Protesters continued to gather in Hong Kong on Monday, fanning out across several neighborhoods and interrupting normal business activity throughout the territory. But within mainland China, the Communist Party has attempted to mute discussion of the protests through a combination of censorship, obfuscation, and anti-protester propaganda.

According to instructions obtained by the China Digital Times, government authorities ordered journalists to "strictly manage interactive channels and resolutely delete harmful information" from news websites. On Sina Weibo, China's Twitter, users searching for "Occupy Central" -- the latter referring to the group most closely associated with the protests -- received an error message, while others entering "Hong Kong" encountered little more than shopping tips and restaurant reviews. The Chinese government has also banned Instagram, the popular photo-sharing site owned by Facebook, in order to limit the spread of images of the protests. Instagram, unlike Facebook and Twitter, had been allowed so far in mainland China.
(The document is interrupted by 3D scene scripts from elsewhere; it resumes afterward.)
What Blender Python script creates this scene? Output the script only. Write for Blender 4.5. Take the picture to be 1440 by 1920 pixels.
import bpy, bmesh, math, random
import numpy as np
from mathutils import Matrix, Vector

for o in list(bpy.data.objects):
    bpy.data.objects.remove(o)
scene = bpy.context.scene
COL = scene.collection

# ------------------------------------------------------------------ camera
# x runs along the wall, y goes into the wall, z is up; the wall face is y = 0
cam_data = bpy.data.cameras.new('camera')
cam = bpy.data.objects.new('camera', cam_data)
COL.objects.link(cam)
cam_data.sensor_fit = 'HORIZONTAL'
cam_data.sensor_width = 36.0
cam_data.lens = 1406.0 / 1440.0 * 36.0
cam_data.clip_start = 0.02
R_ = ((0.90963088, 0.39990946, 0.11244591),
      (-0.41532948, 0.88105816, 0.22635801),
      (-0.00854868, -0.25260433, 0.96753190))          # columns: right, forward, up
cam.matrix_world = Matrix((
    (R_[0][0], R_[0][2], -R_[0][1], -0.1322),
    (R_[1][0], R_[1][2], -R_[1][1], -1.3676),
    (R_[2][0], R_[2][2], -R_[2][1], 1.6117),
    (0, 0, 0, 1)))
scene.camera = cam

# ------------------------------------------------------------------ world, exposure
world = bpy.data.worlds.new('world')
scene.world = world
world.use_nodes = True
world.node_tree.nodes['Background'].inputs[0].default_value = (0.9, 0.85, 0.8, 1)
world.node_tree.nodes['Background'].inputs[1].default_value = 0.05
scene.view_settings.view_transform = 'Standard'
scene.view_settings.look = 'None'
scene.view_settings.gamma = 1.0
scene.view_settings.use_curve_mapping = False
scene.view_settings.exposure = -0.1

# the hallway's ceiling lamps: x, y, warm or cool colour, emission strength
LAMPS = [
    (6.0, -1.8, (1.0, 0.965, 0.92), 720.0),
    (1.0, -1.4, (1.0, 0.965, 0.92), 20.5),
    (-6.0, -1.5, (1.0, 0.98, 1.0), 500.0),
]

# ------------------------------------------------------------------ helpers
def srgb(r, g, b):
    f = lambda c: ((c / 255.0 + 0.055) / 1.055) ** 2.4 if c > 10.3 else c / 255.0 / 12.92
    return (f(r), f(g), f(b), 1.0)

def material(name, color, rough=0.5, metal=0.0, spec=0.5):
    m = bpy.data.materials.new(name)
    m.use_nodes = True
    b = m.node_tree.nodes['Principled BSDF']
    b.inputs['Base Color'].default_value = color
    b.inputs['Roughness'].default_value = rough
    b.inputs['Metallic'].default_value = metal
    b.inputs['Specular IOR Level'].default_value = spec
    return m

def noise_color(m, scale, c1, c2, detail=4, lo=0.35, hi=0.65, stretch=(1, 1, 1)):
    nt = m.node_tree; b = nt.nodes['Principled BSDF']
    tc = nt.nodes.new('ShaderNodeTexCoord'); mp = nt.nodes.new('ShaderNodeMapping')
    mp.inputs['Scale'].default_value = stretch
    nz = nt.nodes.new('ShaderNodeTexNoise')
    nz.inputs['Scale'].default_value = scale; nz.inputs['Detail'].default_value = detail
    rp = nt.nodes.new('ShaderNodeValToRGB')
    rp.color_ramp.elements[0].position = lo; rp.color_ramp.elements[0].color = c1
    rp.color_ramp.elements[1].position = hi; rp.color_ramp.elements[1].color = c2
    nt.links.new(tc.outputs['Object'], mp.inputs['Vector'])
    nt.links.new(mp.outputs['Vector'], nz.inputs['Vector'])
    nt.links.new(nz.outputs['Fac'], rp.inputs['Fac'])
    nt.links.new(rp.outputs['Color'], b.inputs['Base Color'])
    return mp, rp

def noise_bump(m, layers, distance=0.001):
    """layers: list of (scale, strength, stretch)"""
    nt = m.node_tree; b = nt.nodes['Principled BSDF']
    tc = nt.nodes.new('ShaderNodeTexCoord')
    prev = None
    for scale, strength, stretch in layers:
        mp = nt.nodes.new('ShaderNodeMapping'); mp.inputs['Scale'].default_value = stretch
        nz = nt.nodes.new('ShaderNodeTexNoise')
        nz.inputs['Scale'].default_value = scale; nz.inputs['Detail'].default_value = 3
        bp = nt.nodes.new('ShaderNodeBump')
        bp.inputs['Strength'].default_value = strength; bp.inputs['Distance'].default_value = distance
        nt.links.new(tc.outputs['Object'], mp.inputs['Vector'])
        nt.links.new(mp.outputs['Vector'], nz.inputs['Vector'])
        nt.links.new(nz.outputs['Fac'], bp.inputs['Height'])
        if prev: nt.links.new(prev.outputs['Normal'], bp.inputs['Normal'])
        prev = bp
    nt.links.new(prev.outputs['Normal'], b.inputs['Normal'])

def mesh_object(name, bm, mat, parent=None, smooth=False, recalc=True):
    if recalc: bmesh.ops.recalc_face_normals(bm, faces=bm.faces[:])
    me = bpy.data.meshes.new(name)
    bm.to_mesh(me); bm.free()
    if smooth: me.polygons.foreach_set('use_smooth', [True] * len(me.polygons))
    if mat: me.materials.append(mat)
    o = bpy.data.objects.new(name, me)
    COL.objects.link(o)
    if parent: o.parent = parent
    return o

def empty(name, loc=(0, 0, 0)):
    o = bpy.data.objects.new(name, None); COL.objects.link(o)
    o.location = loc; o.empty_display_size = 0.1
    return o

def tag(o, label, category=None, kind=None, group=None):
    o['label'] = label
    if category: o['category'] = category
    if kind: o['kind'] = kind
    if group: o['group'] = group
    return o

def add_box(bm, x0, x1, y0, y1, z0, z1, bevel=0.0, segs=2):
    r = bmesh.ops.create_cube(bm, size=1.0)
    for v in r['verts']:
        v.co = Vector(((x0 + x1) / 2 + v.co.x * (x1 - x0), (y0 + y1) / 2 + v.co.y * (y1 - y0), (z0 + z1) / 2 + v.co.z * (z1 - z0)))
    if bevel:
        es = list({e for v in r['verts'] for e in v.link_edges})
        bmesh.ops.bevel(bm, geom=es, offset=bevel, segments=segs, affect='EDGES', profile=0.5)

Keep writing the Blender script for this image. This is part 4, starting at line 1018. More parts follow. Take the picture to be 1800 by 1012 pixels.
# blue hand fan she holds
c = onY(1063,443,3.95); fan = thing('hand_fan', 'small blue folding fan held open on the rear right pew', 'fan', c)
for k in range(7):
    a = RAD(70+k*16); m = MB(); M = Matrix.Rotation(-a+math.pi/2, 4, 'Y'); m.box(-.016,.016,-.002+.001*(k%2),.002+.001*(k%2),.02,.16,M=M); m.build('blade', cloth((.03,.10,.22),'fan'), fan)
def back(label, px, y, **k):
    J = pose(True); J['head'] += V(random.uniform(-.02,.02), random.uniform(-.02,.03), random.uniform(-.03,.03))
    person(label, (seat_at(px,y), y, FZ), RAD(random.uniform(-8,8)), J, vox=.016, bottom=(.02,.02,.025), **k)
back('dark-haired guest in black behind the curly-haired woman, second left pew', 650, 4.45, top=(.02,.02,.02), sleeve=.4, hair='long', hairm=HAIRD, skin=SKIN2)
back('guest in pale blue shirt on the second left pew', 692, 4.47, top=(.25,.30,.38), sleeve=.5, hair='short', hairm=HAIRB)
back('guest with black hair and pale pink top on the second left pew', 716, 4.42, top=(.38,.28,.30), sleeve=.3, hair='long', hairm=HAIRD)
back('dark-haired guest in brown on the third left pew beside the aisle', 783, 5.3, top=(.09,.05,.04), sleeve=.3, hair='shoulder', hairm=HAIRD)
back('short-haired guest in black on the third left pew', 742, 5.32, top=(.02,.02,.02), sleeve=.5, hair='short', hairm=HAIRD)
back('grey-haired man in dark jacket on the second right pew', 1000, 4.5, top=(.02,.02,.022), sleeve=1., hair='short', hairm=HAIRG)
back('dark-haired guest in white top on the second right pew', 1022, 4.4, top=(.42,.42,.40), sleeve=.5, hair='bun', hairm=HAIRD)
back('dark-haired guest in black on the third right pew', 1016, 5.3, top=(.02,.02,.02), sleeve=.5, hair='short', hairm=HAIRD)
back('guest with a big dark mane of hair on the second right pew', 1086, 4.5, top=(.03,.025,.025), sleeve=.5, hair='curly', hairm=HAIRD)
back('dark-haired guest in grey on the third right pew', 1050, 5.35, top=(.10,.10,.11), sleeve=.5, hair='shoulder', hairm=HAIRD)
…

China's attempt to censor information extended beyond the Internet. In one area of Beijing, government officials instructed shop owners to remove posters or signs displaying Hong Kong and replace them with ones showing the Great Wall of China and Tiananmen Square. Dragon TV, a state-run television network based in Shanghai, broadcast images from a small pro-Beijing demonstration in Hong Kong's Tamar Park, where participants waved Chinese flags and voiced support for the Communist Party.
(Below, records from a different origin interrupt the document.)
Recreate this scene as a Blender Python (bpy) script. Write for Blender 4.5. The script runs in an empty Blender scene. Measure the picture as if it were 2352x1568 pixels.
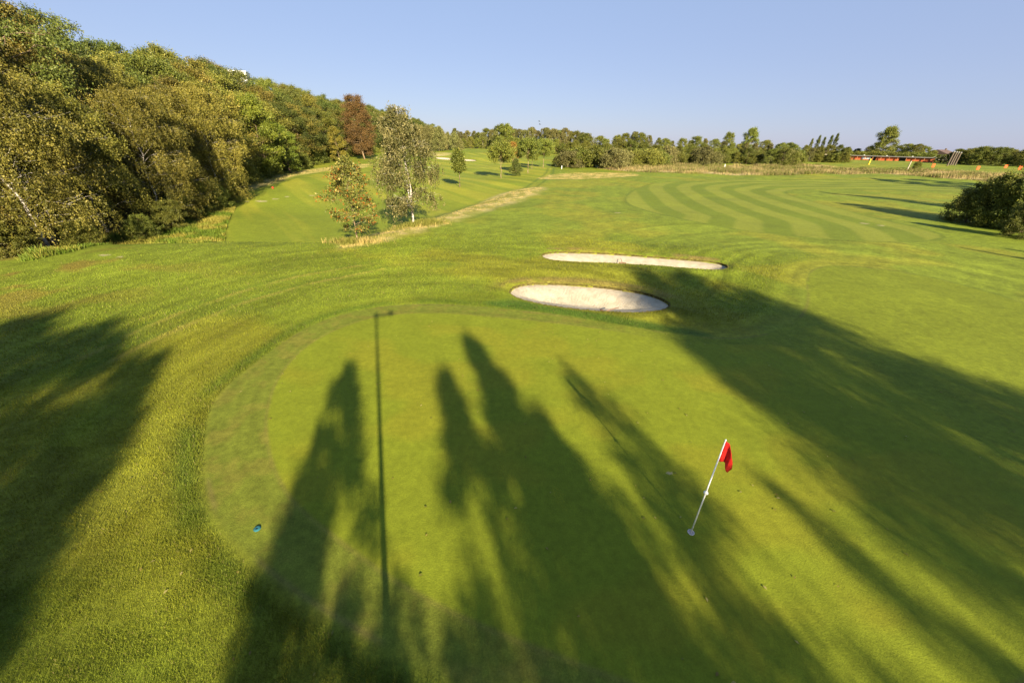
import bpy, math, random
import numpy as np
from mathutils import Vector, Matrix

scene = bpy.context.scene
COL = scene.collection
rng = np.random.default_rng(7)
random.seed(7)

# ------------------------------------------------------------------ camera model (metres, y = viewing direction)
W, HH, F = 2352.0, 1568.0, 859.0
PITCH, ROLL, CAMH = math.radians(28.0), math.radians(1.2), 6.0
CP, SP, CR, SR = math.cos(PITCH), math.sin(PITCH), math.cos(ROLL), math.sin(ROLL)

def ray(px, py):
    u = (px - W/2)/F; v = -(py - HH/2)/F
    u2 = u*CR - v*SR; v2 = u*SR + v*CR
    return np.array([u2, CP + v2*SP, -SP + v2*CP])

def pix(p):
    x, y, z = p[0], p[1], p[2] - CAMH
    f = y*CP - z*SP
    v2 = (y*SP + z*CP)/f; u2 = x/f
    return (W/2 + (u2*CR + v2*SR)*F, HH/2 - (-u2*SR + v2*CR)*F)

def flat(px, py, z=0.0):
    d = ray(px, py); t = (z - CAMH)/d[2]
    return np.array([d[0]*t, d[1]*t])

# ------------------------------------------------------------------ numeric helpers
def smooth(t):
    t = np.clip(t, 0, 1); return t*t*(3 - 2*t)

_TAB = [np.random.default_rng(100 + i).random((256, 256)) for i in range(12)]
def vnoise(x, y, s=0):
    xi = np.floor(x).astype(np.int64); yi = np.floor(y).astype(np.int64)
    fx = smooth(x - xi); fy = smooth(y - yi); T = _TAB[s % 12]
    a = T[xi & 255, yi & 255]; b = T[(xi+1) & 255, yi & 255]
    c = T[xi & 255, (yi+1) & 255]; d = T[(xi+1) & 255, (yi+1) & 255]
    return (a*(1-fx) + b*fx)*(1-fy) + (c*(1-fx) + d*fx)*fy       # 0..1

def fbm(x, y, s=0, o=3):
    r = 0; a = .5; tot = 0
    for k in range(o):
        r = r + a*vnoise(x*2**k + 17*k, y*2**k + 5*k, s + k); tot += a; a *= .55
    return r/tot

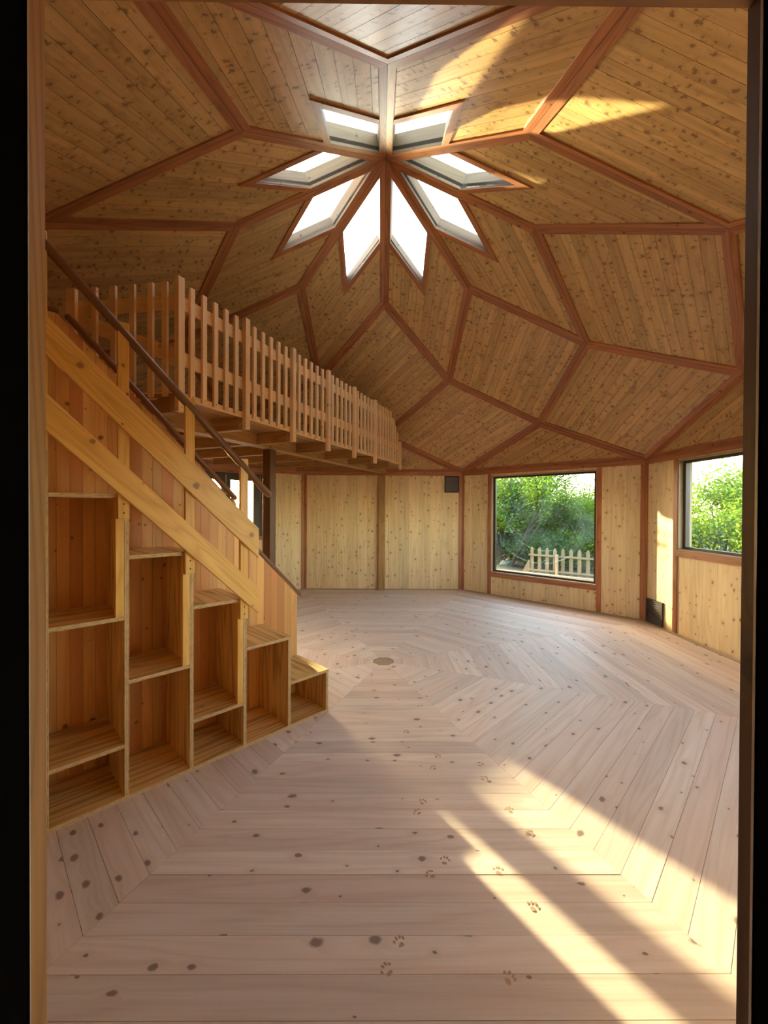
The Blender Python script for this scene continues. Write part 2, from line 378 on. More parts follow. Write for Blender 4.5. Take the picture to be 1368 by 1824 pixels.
# ------------------------------------------------------------------ setting: walls
WALLS = ['far', 'far_right', 'right', 'near_right', 'near', 'near_left', 'left', 'far_left']
def WP(k, s, z, off=0.):
    t = k*pi/4; return V((sin(t)*(AP+off) + cos(t)*(s-HS), cos(t)*(AP+off) - sin(t)*(s-HS), z))
def wax(k):
    t = k*pi/4; return V((sin(t), cos(t), 0)), V((cos(t), -sin(t), 0))
DOOR = (HS-.415, HS+.415)      # the doorway in the near wall
OPEN = {1: (.605, 2.315, .400, 2.075), 2: (.602, 2.315, 1.022, 2.095), 3: (.602, 2.315, 1.022, 2.095), 7: (.84, 2.077, 1.022, 2.065)}
ZAX = V((0, 0, 1))
def rects(k):
    S = 2*HS
    if k == 4: return [(0, DOOR[0]-.025, 0, ZW), (DOOR[1]+.035, S, 0, ZW), (DOOR[0]-.025, DOOR[1]+.035, 2.137, ZW)]
    if k in OPEN:
        a, b, c, d = OPEN[k]; return [(0, a, 0, ZW), (b, S, 0, ZW), (a, b, 0, c), (a, b, d, ZW)]
    return [(0, S, 0, ZW)]
def wbox(name, k, s0, s1, z0, z1, o0, o1, mat, parent, long='z', bevel=0., edge_slot=False):
    n, r = wax(k); me = box_mesh(name, r, n, ZAX, (s1-s0, o1-o0, z1-z0), long={'s': 0, 'n': 1, 'z': 2}[long], bevel=bevel, edge_slot=edge_slot)
    return link(name, me, parent, WP(k, (s0+s1)/2, (z0+z1)/2, (o0+o1)/2), (mat,))
LAB = ['pale spruce clad wall at the far end with a dark post at its middle', 'spruce clad wall around the large low window', 'spruce clad wall under and beside the window at the right edge',
       'spruce clad wall out of view at the near right', 'wall around the doorway the room is seen through', 'spruce clad wall behind the top of the stairs',
       'spruce clad wall under the loft on the left', 'spruce clad wall under the loft around the casement window']
CW, BP = .055, .014      # batten width and how far it stands proud of the boards
for k in range(8):
    n, r = wax(k); w = empty('wall_'+WALLS[k], WP(k, HS, 0), LAB[k], kind='structure')
    vs, fs = [], []
    for (a, b, c, d) in rects(k):                 # outer sheathing with the openings left free
        a2 = a-.06 if a == 0 else a; b2 = b+.06 if b == 2*HS else b
        c0 = len(vs)
        for ss in (a2, b2):
            for oo in (.016, .11):
                for zz in (c - (.12 if c == 0 else 0), d): vs.append(WP(k, ss, zz, oo) - WP(k, HS, 0))
        fs += [tuple(c0+i for i in f) for f in [(0, 1, 3, 2), (4, 6, 7, 5), (0, 4, 5, 1), (2, 3, 7, 6), (0, 2, 6, 4), (1, 5, 7, 3)]]
    me = mesh_uv('sheathing', vs, fs, (0, 0, 1)); link('sheathing', me, w, WP(k, HS, 0), ('outer',))
    PW = .1905
    for (a, b, c, d) in rects(k):
        reg = [(c+.004, a), (d-.002, a), (d-.002, b), (c+.004, b)][::-1]
        O = WP(k, 0, 0)
        planks('plank', [(p[0], p[1]) for p in reg], O, ZAX, r, n, PW, .0022, .014, 'wall', w, start=.035 if a == 0 else a)
    # corner battens, top rail
    wbox('corner_batten', k, 0.004, CW, 0, ZW-.07, -BP, 0, 'batten', w)
    wbox('corner_batten', k, 2*HS-CW, 2*HS-.004, 0, ZW-.07, -BP, 0, 'batten', w)
    wbox('top_rail', k, 0.004, 2*HS-.004, ZW-.068, ZW-.001, -BP-.002, 0, 'batten', w, long='s')
    if k in (1, 2, 3):
        a, b, c, d = OPEN[k]
        for s0 in (a-.062, b): wbox('batten', k, s0, s0+.062, 0, ZW-.07, -BP, 0, 'batten', w)
        wbox('sill_batten', k, a, b, c-.075, c, -BP-.003, 0, 'batten', w, long='s')
    if k == 7:
        a, b, c, d = OPEN[k]
        for s0 in (a-.052, b): wbox('batten', k, s0, s0+.052, 0, ZW-.07, -BP, 0, 'batten', w)
        wbox('sill_batten', k, a, b, c-.058, c, -BP-.003, 0, 'batten', w, long='s')
        wbox('head_batten', k, a, b, d, ZW-.07, -BP, 0, 'batten', w, long='s')
    bb = empty('baseboard_'+WALLS[k], WP(k, HS, 0, -.01), 'thin pale strip along the foot of the wall', kind='structure')
    for (a, b) in ([(0.0, DOOR[0]-.025), (DOOR[1]+.035, 2*HS)] if k == 4 else [(0.0, 2*HS)]):
        vs = [WP(k, a+o*.414, z, -o) - WP(k, HS, 0, -.01) for (o, z) in ((BP, 0), (BP+.02, 0), (BP+.02, .012), (BP, .022))]
        vs += [WP(k, b-o*.414, z, -o) - WP(k, HS, 0, -.01) for (o, z) in ((BP, 0), (BP+.02, 0), (BP+.02, .012), (BP, .022))]
        me = mesh_uv('strip', vs, [(0, 1, 2, 3), (7, 6, 5, 4), (0, 4, 5, 1), (1, 5, 6, 2), (2, 6, 7, 3), (3, 7, 4, 0)], r)
        link('strip', me, bb, WP(k, HS, 0, -.01), ('lining',))

for k in (0, 1, 2, 3, 5, 6, 7):  # unseen overhang added to cut the top of the sun patch indoors
    n, r = wax(k); e0, e1 = AP+.115, AP+.44; tt = math.tan(pi/8)
    pts = [n*e0 + r*(e0*tt-.002) , n*e0 - r*(e0*tt-.002), n*e1 - r*(e1*tt-.002), n*e1 + r*(e1*tt-.002)]
    tag(prism('added_overhang', [p + ZAX*2.135 for p in pts], (0, 0, .05), r, 'outer', None), 'added brown overhang outside the wall that cuts the top of the sunbeam', kind='structure')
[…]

While most Chinese media entities either avoided or sharply limited coverage of the protests, the ultra-nationalist Global Times newspaper published an editorial condemning the protesters and calling their mission "doomed."

"Radical opposition forces in Hong Kong should be blamed," the editorial said.

Hong Kong's protesters, who include large numbers of high school and university students, are demonstrating in opposition to the territory's new election law, which gives Beijing wide discretion in choosing eligible candidates for electing Hong Kong's chief executive in 2017.